Face à la réforme des retraites et au contexte international, Macron a plus que jamais besoin de ses policiers

Dans la situation de crise au sein de l’institution policière, après que l’attaque à la préfecture de Paris approfondissait la crise au sommet de l’Etat, et que les policiers ont une nouvelle fois manifesté début octobre, Castaner s’est senti obligé de réagir. Alors que Macron a fait le choix d’une répression brutale pour le mouvement des gilets jaunes et les mouvements qui ont suivi, la situation économique, politique et sociale à l’échelle nationale et internationale font en effet craindre le pire à la bourgeoisie.

Si une brutale récession menace de s’abattre et d’entraîner une crise économique certainement pire que celle de 2008, les gouvernements des différents pays ont moins de marge de manœuvre pour répondre aux aspirations sociales de leurs populations. Il faut ajouter à cela une profonde instabilité à échelle internationale marquée par un retour de la lutte des classes, malgré une répression féroce comme ce fut le cas récemment au Chili, en Equateur, en Catalogne, à Hong Kong, au Liban, en Irak ou en Algérie.

En France, la réforme des retraites cristallise les craintes des classes dominantes tant elle pourrait mettre le feu au baril de poudre sur lequel Macron est assis.
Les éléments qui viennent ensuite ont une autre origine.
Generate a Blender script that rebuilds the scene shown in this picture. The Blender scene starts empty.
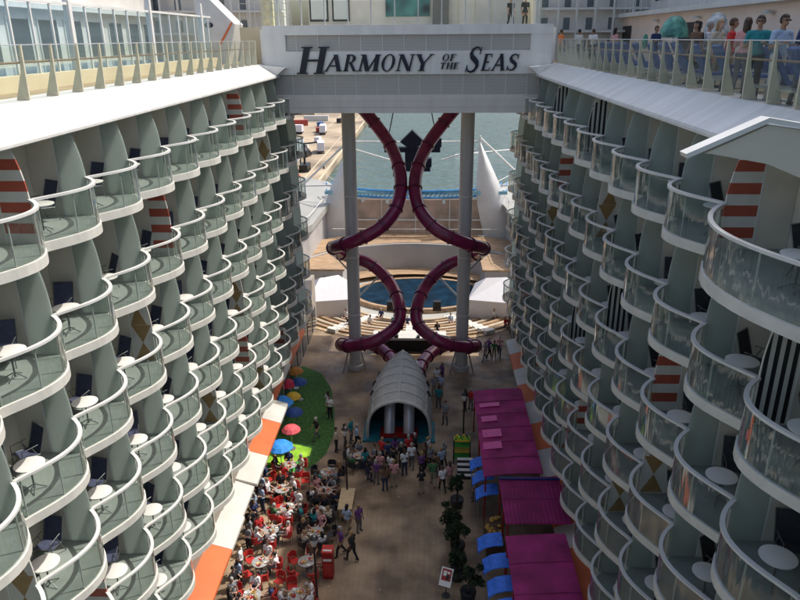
import bpy, bmesh, math, random
from mathutils import Vector, Matrix, noise
random.seed(7)
R = math.radians; PI = math.pi
scene = bpy.context.scene
col = scene.collection
G = 24.0                      # camera height above the promenade floor
XC = -1.35                    # centre line of the ship

# ------------------------------------------------------------------ materials
MATS = {}
def mat(name, c, rough=.6, metal=0., var=.12, scale=3., bump=0., bscale=20., spec=.5, c2=None, detail=4., thr=None, vec=None):
    if name in MATS: return MATS[name]
    m = bpy.data.materials.new(name); m.use_nodes = True
    nt = m.node_tree; n = nt.nodes; l = nt.links
    b = n['Principled BSDF']; b.inputs['Roughness'].default_value = rough
    b.inputs['Metallic'].default_value = metal
    b.inputs['Specular IOR Level'].default_value = spec
    tc = n.new('ShaderNodeTexCoord')
    nz = n.new('ShaderNodeTexNoise'); nz.inputs['Scale'].default_value = scale; nz.inputs['Detail'].default_value = detail
    if vec:
        mpv = n.new('ShaderNodeMapping'); mpv.inputs['Scale'].default_value = vec; l.new(tc.outputs['Object'], mpv.inputs['Vector']); l.new(mpv.outputs[0], nz.inputs['Vector'])
    else: l.new(tc.outputs['Object'], nz.inputs['Vector'])
    rp = n.new('ShaderNodeValToRGB')
    a = tuple(max(0, x*(1-var)) for x in c[:3]) + (1,)
    z = tuple(min(1, x*(1+var)) for x in (c2 or c)[:3]) + (1,)
    rp.color_ramp.elements[0].color = a; rp.color_ramp.elements[1].color = z
    lo, hi = thr or (.3, .7)
    rp.color_ramp.elements[0].position = lo; rp.color_ramp.elements[1].position = hi
    l.new(nz.outputs['Fac'], rp.inputs['Fac']); l.new(rp.outputs['Color'], b.inputs['Base Color'])
    if bump:
        n2 = n.new('ShaderNodeTexNoise'); n2.inputs['Scale'].default_value = bscale
        l.new(tc.outputs['Object'], n2.inputs['Vector'])
        bp = n.new('ShaderNodeBump'); bp.inputs['Strength'].default_value = bump; bp.inputs['Distance'].default_value = .02
        l.new(n2.outputs['Fac'], bp.inputs['Height']); l.new(bp.outputs['Normal'], b.inputs['Normal'])
    MATS[name] = m
    return m

def glass_mat(name, tint, gloss=1.0, wav=.15, haze=0.0, hazec=(.6, .7, .66)):
    m = bpy.data.materials.new(name); m.use_nodes = True
    nt = m.node_tree; n = nt.nodes; l = nt.links; n.clear()
    out = n.new('ShaderNodeOutputMaterial')
    tr = n.new('ShaderNodeBsdfTransparent'); tr.inputs['Color'].default_value = (*tint, 1)
    df = n.new('ShaderNodeBsdfDiffuse'); df.inputs['Color'].default_value = (*hazec, 1)
    mh = n.new('ShaderNodeMixShader'); mh.inputs['Fac'].default_value = haze
    l.new(tr.outputs[0], mh.inputs[1]); l.new(df.outputs[0], mh.inputs[2])
    gl = n.new('ShaderNodeBsdfGlossy'); gl.inputs['Roughness'].default_value = .03
    fr = n.new('ShaderNodeFresnel'); fr.inputs['IOR'].default_value = 1.5
    mu = n.new('ShaderNodeMath'); mu.operation = 'MULTIPLY'; mu.use_clamp = True
    mu.inputs[1].default_value = gloss
    gm = n.new('ShaderNodeNewGeometry'); ib = n.new('ShaderNodeMath'); ib.operation = 'SUBTRACT'; ib.inputs[0].default_value = 1.
    l.new(gm.outputs['Backfacing'], ib.inputs[1]); fm = n.new('ShaderNodeMath'); fm.operation = 'MULTIPLY'
    l.new(fr.outputs[0], fm.inputs[0]); l.new(ib.outputs[0], fm.inputs[1]); l.new(fm.outputs[0], mu.inputs[0])
    mx = n.new('ShaderNodeMixShader')
    l.new(mu.outputs[0], mx.inputs['Fac']); l.new(mh.outputs[0], mx.inputs[1]); l.new(gl.outputs[0], mx.inputs[2])
    tc = n.new('ShaderNodeTexCoord'); nz = n.new('ShaderNodeTexNoise'); nz.inputs['Scale'].default_value = 1.6; nz.inputs['Detail'].default_value = 1.
    mpg = n.new('ShaderNodeMapping'); mpg.inputs['Scale'].default_value = (4., 4., .35); l.new(tc.outputs['Object'], mpg.inputs['Vector']); l.new(mpg.outputs[0], nz.inputs['Vector'])
    bp = n.new('ShaderNodeBump'); bp.inputs['Strength'].default_value = wav; bp.inputs['Distance'].default_value = .1
    l.new(nz.outputs['Fac'], bp.inputs['Height'])
    l.new(bp.outputs['Normal'], gl.inputs['Normal'])
    l.new(mx.outputs[0], out.inputs['Surface'])
    MATS[name] = m
    return m

def stripes(name, ca, cb, axis, period, duty=.5, rough=.5, off=0.):
    m = bpy.data.materials.new(name); m.use_nodes = True
    nt = m.node_tree; n = nt.nodes; l = nt.links; b = n['Principled BSDF']; b.inputs['Roughness'].default_value = rough
    tc = n.new('ShaderNodeTexCoord'); sp = n.new('ShaderNodeSeparateXYZ'); l.new(tc.outputs['Object'], sp.inputs[0])
    ad = n.new('ShaderNodeMath'); ad.operation = 'ADD'; ad.inputs[1].default_value = off + 1000*period; l.new(sp.outputs[axis], ad.inputs[0])
    dv = n.new('ShaderNodeMath'); dv.operation = 'DIVIDE'; dv.inputs[1].default_value = period; l.new(ad.outputs[0], dv.inputs[0])
    fr = n.new('ShaderNodeMath'); fr.operation = 'FRACT'; l.new(dv.outputs[0], fr.inputs[0])
    gt = n.new('ShaderNodeMath'); gt.operation = 'GREATER_THAN'; gt.inputs[1].default_value = duty; l.new(fr.outputs[0], gt.inputs[0])
    mx = n.new('ShaderNodeMix'); mx.data_type = 'RGBA'
    mx.inputs['A'].default_value = (*ca, 1); mx.inputs['B'].default_value = (*cb, 1)
    l.new(gt.outputs[0], mx.inputs['Factor']); l.new(mx.outputs['Result'], b.inputs['Base Color'])
    MATS[name] = m
    return m

white = mat('painted_white', (.62, .62, .595), .42, var=.05, scale=1.2, c2=(.66, .66, .64), bump=.03, bscale=6)
fascia_m = mat('fascia_white', (.59, .59, .565), .38, var=.05, scale=1.0, c2=(.66, .66, .64), bump=.12, bscale=1.1, vec=(.35, 3.2, .35), detail=6)
bridge_white = mat('bridge_white', (.76, .75, .72), .45, var=.07, scale=1., vec=(2.2, .5, .35), detail=6, bump=.05, bscale=1.5)
beam_grey = mat('beam_grey', (.68, .64, .59), .55, var=.06, scale=.8, vec=(2, 1, .4))
louvre = stripes('louvre_grey', (.34, .325, .30), (.50, .48, .45), 2, .06, .35, .5)
rim_white = mat('slab_white', (.60, .59, .54), .5, var=.08, scale=1.6, c2=(.64, .63, .585))
floor_grn = mat('balcony_floor', (.26, .295, .27), .75, var=.16, scale=1.8, bump=.05, bscale=60)
divider_t = mat('divider_teal', (.37, .415, .39), .4, var=.14, scale=.9); divider_t.use_nodes = True
def translucent(m, amt, c):
    nt = m.node_tree; n = nt.nodes; l = nt.links; out = [x for x in n if x.type == 'OUTPUT_MATERIAL'][0]
    t = n.new('ShaderNodeBsdfTranslucent'); t.inputs['Color'].default_value = (*c, 1); mx = n.new('ShaderNodeMixShader'); mx.inputs['Fac'].default_value = amt
    l.new(n['Principled BSDF'].outputs[0], mx.inputs[1]); l.new(t.outputs[0], mx.inputs[2]); l.new(mx.outputs[0], out.inputs['Surface'])
divider_b = mat('divider_beige', (.60, .565, .49), .6, var=.12, scale=.9)
translucent(divider_t, .55, (.78, .85, .81))
facade_m = mat('facade_beige', (.62, .585, .50), .6, var=.1, scale=1.5)
frame_m = mat('pale_frame', (.62, .63, .6), .4, var=.03)
red_str = stripes('red_white_bands', (.72, .70, .66), (.50, .075, .03), 2, .62, .52)
bw_str = None
orange_d = mat('ochre_paint', (.30, .19, .08), .5, var=.15, scale=3)
black_p = mat('black_paint', (.012, .013, .016), .45, var=.1)
navy_fab = mat('navy_fabric', (.055, .065, .115), .8, var=.25, scale=9)
blacksling = mat('charcoal_sling', (.03, .033, .04), .8, var=.3, scale=9)
chair_metal = mat('chair_metal', (.17, .18, .18), .4, .6, var=.1)
tab_white = mat('table_white', (.72, .71, .67), .35, var=.04)
doorglass = mat('door_glass', (.025, .032, .036), .06, var=.3, scale=.6, spec=.8)
rail_glass = glass_mat('balustrade_glass', (.88, .905, .89), 1.8, .11, .02, (.50, .58, .54))
wind_glass = glass_mat('windscreen_glass', (.88, .95, .96), .9, .1, .05, (.6, .72, .75))
deck_glass = glass_mat('deck_rail_glass', (.92, .95, .92), .8, .1, .03, (.65, .66, .58))
cream = mat('cream_post', (.60, .55, .42), .5, var=.08)
steel = mat('brushed_steel', (.55, .55, .53), .3, .7, var=.05)
wood_rail = mat('wood_rail', (.26, .16, .09), .5, var=.2, scale=8)
pillar_m = mat('pillar_grey', (.54, .52, .49), .5, var=.1, scale=1., vec=(2, 2, .3), detail=6)
purple = mat('slide_purple', (.20, .014, .062), .22, var=.28, scale=1.1, detail=7)
purple_d = mat('slide_flange', (.11, .010, .036), .4, var=.2)
shell_m = mat('shell_canvas', (.44, .44, .41), .6, var=.12, scale=2, bump=.1, bscale=5)
shell_rib = mat('shell_rib', (.55, .55, .52), .5, var=.1)
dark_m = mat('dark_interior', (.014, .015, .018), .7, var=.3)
tube_grey = mat('tube_grey', (.55, .56, .60), .3, .3, var=.1)
red_m = mat('red_plastic', (.46, .035, .03), .35, var=.12, scale=6)
dark_red = mat('dark_red_paint', (.30, .012, .012), .4, var=.12, scale=6)
orange_m = mat('orange_roof', (.66, .15, .045), .6, var=.1, scale=1.)
roofwhite = mat('roof_white', (.60, .585, .54), .6, var=.08, scale=1.)
mag_m = mat('magenta_canopy', (.27, .010, .11), .7, var=.25, scale=.9, c2=(.36, .018, .15), detail=7, bump=.1, bscale=9)
mag_l = mat('magenta_skylight', (.72, .09, .33), .4, var=.12, scale=2)
mag_rib = mat('magenta_rib', (.24, .012, .10), .6, var=.1)
blue_m = mat('blue_canopy', (.02, .13, .62), .6, var=.25, scale=2, c2=(.05, .2, .8))
dkblue = mat('dark_blue_trim', (.02, .03, .17), .4, var=.1)
turf_m = mat('turf_green', (.05, .14, .03), .95, var=.45, scale=5, bump=.3, bscale=80)
lime_m = mat('lime_turf', (.22, .50, .03), .9, var=.3, scale=1.2, c2=(.36, .62, .04))
green_l = mat('grass_green_paint', (.05, .36, .05), .9, var=.2, scale=1.5)
leaf_m = mat('leaf', (.018, .035, .012), .7, var=.5, scale=3)
trunk_m = mat('trunk', (.05, .035, .022), .9, var=.3)
wood_m = mat('teak', (.27, .175, .105), .6, var=.3, scale=2.5, c2=(.38, .26, .16), vec=(.4, 3, 1))
seat_wood = mat('seat_wood', (.32, .215, .125), .6, var=.5, scale=1.3, c2=(.46, .34, .21), detail=8)
tan_m = mat('tan_panel', (.42, .35, .26), .6, var=.2, scale=.5)
greywall = mat('grey_wall', (.40, .39, .39), .6, var=.1, scale=.4, bump=.05)
terrace_m = mat('terrace_grey', (.33, .33, .31), .7, var=.12, scale=.15)
tent_m = mat('tent_white', (.62, .62, .66), .6, var=.04)
pool_m = mat('pool_water', (.004, .022, .045), .25, var=.5, scale=.9, bump=.6, bscale=3, spec=.12)
pool_blue = mat('deck_pool', (.04, .19, .42), .08, var=.25, scale=.7, bump=.5, bscale=4)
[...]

La grève massive à la RATP le 13 septembre paralysant tout Paris, le droit de retrait massif à la SNCF, et plus récemment la grève au technicentre de Châtillon sont autant de signaux d’une certaine gilet-jaunisation du mouvement ouvrier, qui pourrait, dans le cadre d’une grève générale à partir du 5 décembre, non seulement faire reculer Macron sur la réforme des retraites, mais le faire tomber définitivement, lui et son monde. C’est en ce sens qu’il faut comprendre que Castaner tente d’apporter à la hâte des gages pécuniers de confiance et reconnaissance au bras armé qui pourrait une nouvelle fois les sauver.